Who depends on this company?
YouTube and TikTok content creators who rely on Insta360's one-click editing tools would lose their main way of producing automated 360-degree footage. VR training companies that use Insta360 cameras to build immersive simulation content would need to find alternative spherical video capture solutions. Real estate agencies that use 360-degree property tours as part of their listings would need different panoramic photography equipment.
How does this company scale?
Once the stitching and selfie-stick removal algorithms are developed for a given camera model, they can run on every unit of that model sold worldwide without additional cost. What does not scale easily is production itself — precision optical assembly still requires skilled technicians and cannot be fully automated, so the manufacturing bottleneck remains even as the software side grows freely.
What external forces can significantly affect this company?

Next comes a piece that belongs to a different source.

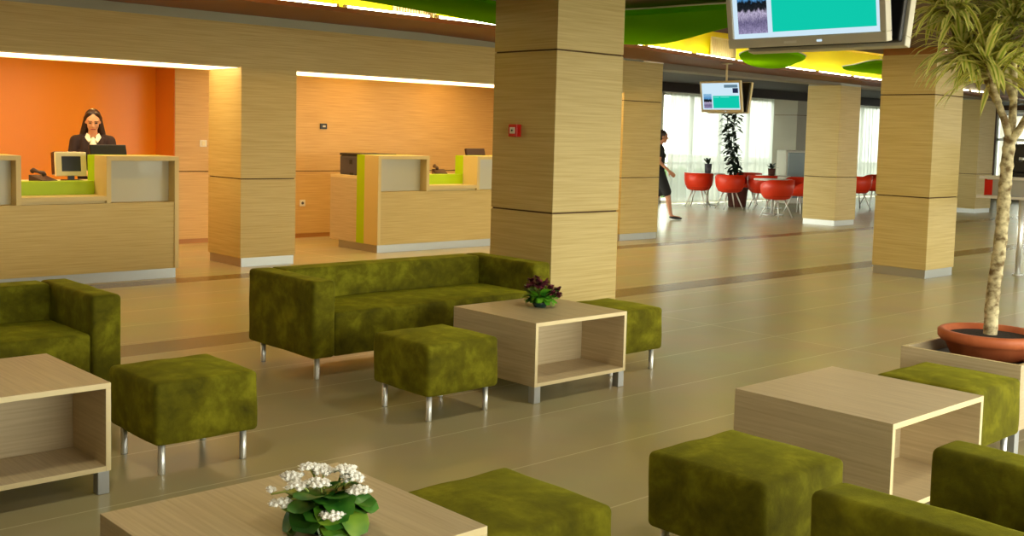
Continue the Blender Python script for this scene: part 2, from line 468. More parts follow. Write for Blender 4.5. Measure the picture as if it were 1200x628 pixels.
def light_panel(x0, x1, label):
    t = thing('light_panel', label, 'light', ((x0 + x1) / 2, 11.28, 2.2))
    h = (x1 - x0) / 2
    bm = B(); box(bm, -h, h, -0.355, 0.355, -0.012, -0.004); obj('diffuser', bm, M['panel_light'], t)
    bm = B()
    box(bm, -h, h, 0.355, 0.365, -0.02, 0); box(bm, -h, h, -0.365, -0.355, -0.014, 0)
    obj('frame', bm, M['edge'], t)
light_panel(-1.5, 5.95, 'long luminous strip under the lintel above the woman at the reception desk')
light_panel(6.66, 12.18, 'luminous strip under the lintel above the desk with the printer')

# columns
def column(x0, x1, y0, y1, top, joints, label, mat_='wood_wall', zk=0.1, cap='column_cap', captop=2.66):
    t = thing('column', label, 'column', ((x0 + x1) / 2, (y0 + y1) / 2, 0)); t['kind'] = 'structure'
    hx, hy = (x1 - x0) / 2, (y1 - y0) / 2
    bm = B(); zs = [zk] + list(joints) + [top]
    for i, (a, b) in enumerate(zip(zs, zs[1:])):
        box(bm, -hx, hx, -hy, hy, a + (0.006 if i else 0), b - (0.006 if i < len(zs) - 2 else 0), 0.004, 0)
    box(bm, -hx + 0.012, hx - 0.012, -hy + 0.012, hy - 0.012, zk, top, 0, 1)
    obj('cladding', bm, [M[mat_], M['dark_gap']], t)
    bm = B(); box(bm, -hx + 0.012, hx - 0.012, -hy + 0.012, hy - 0.012, 0, zk); obj('plinth', bm, M['aluminium'], t)
    if captop > top:
        bm = B(); box(bm, -hx + 0.006, hx - 0.006, -hy + 0.006, hy - 0.006, top, captop); obj('cap', bm, M[cap], t)
    return t
column(5.755, 6.487, 5.82, 6.515, 2.66, (0.963, 2.178), 'large wood clad column behind the long sofa with a red alarm box')
column(12.058, 12.75, 6.052, 6.73, 2.58, (0.937, 2.12), 'wood clad column standing alone to the left of the potted dracaena')
column(18.09, 18.8, 10.89, 11.58, 2.585, (0.9,), 'wood clad column beside the red chairs with a pale lit left face', cap='trim_grey', captop=2.66)
column(24.9, 25.7, 11.4, 12.1, 2.6, (0.9,), 'far wood clad column partly hidden behind the column beside the dracaena', captop=2.66, cap='trim_grey')
column(24.1, 24.9, 15.7, 16.4, 2.6, (2.2,), 'grey column standing between the two curtained windows', mat_='grey_wall', captop=2.75, cap='dark_ceiling')

# ceilings
bm = B(); box(bm, -4, 40, -2.75, 7.12, 2.66, 2.8); struct('ceiling_lounge', bm, M['lounge_ceiling'])
# soffit along the reception wall with its edge lit by the cove
edge = [(-4, 9.68, 2.76), (5.5, 9.70, 2.76), (8.5, 9.74, 2.76), (10.93, 9.75, 2.723), (14.77, 10.2, 2.682), (18.55, 10.4, 2.647), (24, 10.6, 2.62), (40, 10.7, 2.60)]
def zat(x):
    for a, b in zip(edge, edge[1:]):
        if a[0] <= x <= b[0]: return a[2] + (b[2] - a[2]) * (x - a[0]) / (b[0] - a[0])
    return edge[-1][2]
bm = B()
lo = []; hi = []; lob = []; hib = []
for (x, y, z) in edge:
    lo.append(bm.verts.new((x, y, z))); hi.append(bm.verts.new((x, y, z + 0.05)))
    lob.append(bm.verts.new((x, WY - 0.007, max(z - 0.02, 2.6) if x > 9 else z))); hib.append(bm.verts.new((x, WY - 0.007, z + 0.05)))
for i in range(len(edge) - 1):
    bm.faces.new((lo[i], lo[i + 1], lob[i + 1], lob[i])); bm.faces.new((hi[i], hib[i], hib[i + 1], hi[i + 1]))
    bm.faces.new((lo[i], hi[i], hi[i + 1], lo[i + 1])); bm.faces.new((lob[i], lob[i + 1], hib[i + 1], hib[i]))
struct('ceiling_soffit', bm, M['soffit_brown'])
bm = B()
w1 = []; w2 = []
for (x, y, z) in edge:
    w1.append(bm.verts.new((x, y + 0.42, z + 0.05))); w2.append(bm.verts.new((x, y + 0.42, 3.2)))
for i in range(len(edge) - 1): bm.faces.new((w1[i], w1[i + 1], w2[i + 1], w2[i]))
struct('wall_cove', bm, M['cove_yellow'])
bm = B(); box(bm, -4, 40, 7.0, 11.2, 3.2, 3.3); struct('ceiling_cove', bm, M['cove_top'])
bm = B(); box(bm, -4, 40, 7.05, 7.12, 2.8, 3.2); struct('wall_cove_near', bm, M['lounge_ceiling'])
# beam over the way into the restaurant, and its dark ceiling
bm = B(); box(bm, 13.06, 40, WY, 11.3, 2.585, 2.9); struct('trim_restaurant_beam', bm, M['beam_grey'])
bm = B(); box(bm, 12.4, 40, 11.3, 17.0, 2.76, 2.9); struct('ceiling_restaurant', bm, M['dark_ceiling'])
bm = B(); box(bm, 12.4, 40, 15.55, 15.75, 2.56, 2.76); struct('trim_pelmet', bm, M['dark_ceiling'])

# window wall behind the camera
SW0, SW1 = 1.0, 24.0
bm = B()
box(bm, -4, SW0, -2.75, -2.6, 0, 2.66); box(bm, SW1, 40, -2.75, -2.6, 0, 2.66); box(bm, SW0, SW1, -2.75, -2.6, 0, 0.4); box(bm, SW0, SW1, -2.75, -2.6, 2.5, 2.66)
struct('wall_south', bm, M['grey_wall'])
bm = B()
k = 0
while SW0 + 1.65 * k < SW1 + 0.1:
    x = SW0 + 1.65 * k; box(bm, x - 0.035, x + 0.035, -2.72, -2.64, 0.4, 2.5); k += 1
box(bm, SW0, SW1, -2.72, -2.64, 0.4, 0.46); box(bm, SW0, SW1, -2.72, -2.64, 2.44, 2.5)
w = obj('window_5', bm, M['white_metal']); w['kind'] = 'structure'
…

U.S.-China trade restrictions are the sharpest external threat, because they could limit access to the ARM-based chipsets the cameras depend on. Rising global shipping costs squeeze margins on cameras sold primarily through e-commerce. And if TikTok or Instagram change their algorithms to favor standard flat video over 360-degree content, fewer creators would have a reason to buy the product at all.
Where is this company structurally vulnerable?
The real-time stitching software is tuned specifically to the speed and memory behavior of the ARM-based chips currently inside these cameras. If U.S.-China trade restrictions cut off access to those chipsets and Insta360 had to switch to a different processor architecture, the entire stitching pipeline would need to be revalidated and the optical distortion model retrained from the beginning — effectively dismantling the hardware-software coupling that makes the product work.